8. The device as forth in claim 1, comprising:

the belt overlays the supporting means and the heating means such that the heating means is in direct contact with the belt.

9. The device as set forth in claim 5, comprising:

the belt overlays the supporting means and the substrate such that the heating means thermal energy is transferred to the belt through the substrate.

10. The device as set forth in claim 1, comprising:

the heating means is an electrical conductor embedded in a thermally-conductive, electrically-insulative casing.

11. The device as set forth in claim 10, comprising:

the heating means is a thermally conductive plate having a plurality of apertures therethrough in alignment with the vacuum passages.

12. The device as set forth in claim 11, comprising:

the supporting means is thermally conductive and has a surface in contact with the belt.
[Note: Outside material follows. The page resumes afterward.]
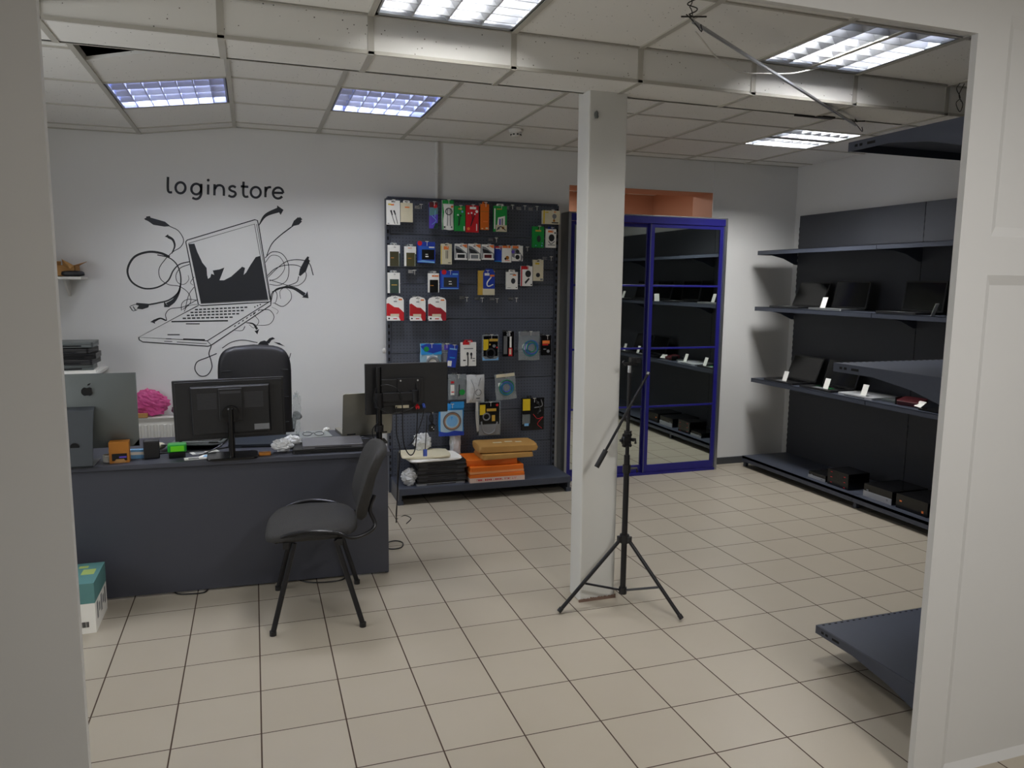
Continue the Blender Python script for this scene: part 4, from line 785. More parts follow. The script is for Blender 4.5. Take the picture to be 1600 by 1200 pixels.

13. The device as set forth in claim 11, comprising:

the conductive plate is mounted to the supporting means such that the plate is in contact with the belt.

14. The device as set forth in claim 11, comprising:

a thermally conductive gasket means for separating the conductive plate and the substrate.

15. A hard copy apparatus, comprising:

a printing station;

proximate the printing station, a writing means for printing on print media;

transport means for selectively transporting the print media into and out of the printing station; and

mounted proximate the printing station adjacently to the writing means, vacuum platen means for supporting print media transported through the printing station, the platen means including supporting means for supporting a print media transport belt, having a first pattern of vacuum ports therethrough and a support surface having a second pattern of surface channels interspersed with the first pattern of vacuum ports, and heating means for transmitting heat to the belt, inset within the surface channels such that the heating means are substantially surrounded by a gap from the supporting means wherein the supporting means is insulated from heat emitted by the heating means.

16. The apparatus as set forth in claim 15, comprising:

the supporting means is a vacuum manifold fabricated of an thermoplastic or thermoset material.

17. The apparatus as set forth in claim 15, comprising:

the heating means is fabricated of an electrically conductive material coated on at least a surface in proximity to the belt with a low coefficient of friction material.

18. The device as set forth in claim 15, comprising:

the heating means is an electrical conductor embedded in a thermoset plastic casing.

19. A method for heating a print medium in a printing zone of a hard copy apparatus having a vacuum inducing subsystem, comprising the steps of:

providing a vacuum holddown and positioning the holddown in the printing zone;

interspersing electrical heating elements with vacuum ports across a surface of the holddown such that the heating elements are isolated from the surface by a gap; and

transporting the print medium through the printing zone on a belt in superjacent contact with the vacuum holddown at least in the printing zone while reducing cockle from ink droplets deposited on the medium and heat loss via the vacuum subsystem.

20. The method as set forth in claim 19, the step of providing further comprising the steps of:

fabricating the vacuum holddown as a layered construct having a vacuum manifold of an insulating material,

forming a first pattern of vacuum ports through the manifold, and

forming a second pattern of the heating elements inset into the manifold interspersed with the ports.